アニメックの頃… 著/小牧雅伸

超巨大ポスター誕生

「この本は、ピンナップってもんは付けられないのか?」
再びU杉が、思いつきを口にした。私は与えられた枠の中で最大限の事をするのに慣れていたから、こういう発想がなかなか出ない。考えてみれば「マニフィック」は、ポスターや絵はがきを作っている印刷所に頼んでいた。大手印刷所と比較すれば規模は小さいのだが、35ミリフィルムですら半ページサイズに綺麗に製版できる技術があった。パンフレット類を作っているという事ではかなり融通が利くのではないだろうか。
かくして、伊沢部長と印刷所に行き相談する事になった。予算が少なく大判ピンナップは、用紙の都合でB5の本では、倍寸法B4三つ折りにするしかなかった。なによりも糊付けが別行程でかなり高くなるのがネックである。なんとか通販で一万部を売れきったようにみえる創刊号だが、実際最後の千部ほどは2万円以上お買いあげのお客様に無料進呈しているので百万ほどの赤字決算になりそうである。これ以上の予算は組めなかった。
「今なら、B2裁ち切り用紙が安いのですけどね」
印刷所の責任者の話を聞き、ちょっと閃く物があった。
「すいません、製版する時に二つ折りにしたポスターを真ん中でステップラーで止めるというのは可能ですか?」
「できますが、取り外すには、一度ステップラーを外す必要がありますが」
印刷所は即答した。
「それでいきましょう。値段は用紙代・製版代・印刷代のみの追加で」

伊沢部長としては反対のようである。
「そんな本をばらすような事を読者がするのかよ」
「何をおっしゃる。こんな本を買ってくれるんですからね。マニアに決まってますよ」
かなりの暴言ではあるが、マニアは労を厭わないのである。

かくしてマニフィック2号は、本の中央のステップラーの針を一度伸ばし、ポスターを引き抜いて、再び曲げるという変則的な手法で、綴じ込みB2ハイジポスターが入手できるというとんでもない本に仕上がったのだ。
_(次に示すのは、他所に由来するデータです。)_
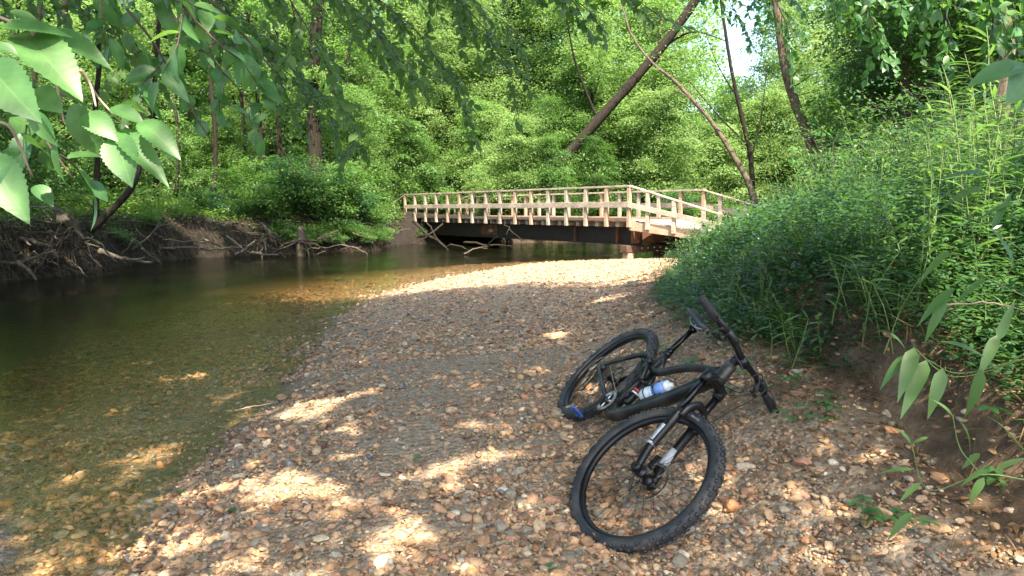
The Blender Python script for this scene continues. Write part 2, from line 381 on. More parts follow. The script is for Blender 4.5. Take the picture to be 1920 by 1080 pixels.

今ではどうかわからないが、クレームは無かった。「なんちゅう付録やねん」と呆れたという感想はかなり貰ったが、苦情は皆無だったと記憶する。念の為に四つ折り状態にしただけのハイジのポスターも数百枚余分に刷り、「外す時に破れた」というクレームに備えたのだが、交換要求が皆無であった。当時のマニアは、雑誌のアニメ記事のスクラップブックや、単行本になりそうもない連載漫画を本をバラして保存するのが日常作業だったので、この程度では驚かなかったのだろうと思う。
逆に、四つ折りポスターの一面だけを本誌に糊付けした本だと立ち読みで破れて返本が増えたということで、これはこれで何とかなった例である。
年末セールでは、本の広告を兼ねて店頭にこのポスターを貼りだしたが、それなりの人気で、欲しがる人も多かった。
「あのハイジのポスター、針を伸ばしてポスターを取ったあと、再び針を曲げた後に裏からスプーンでこすってふさいだんですよ」
という、業界関係者が編集部を訪れると、この穴無しバージョンをお土産に差し上げるという習慣が一年くらい続いた記念すべき初付録だった。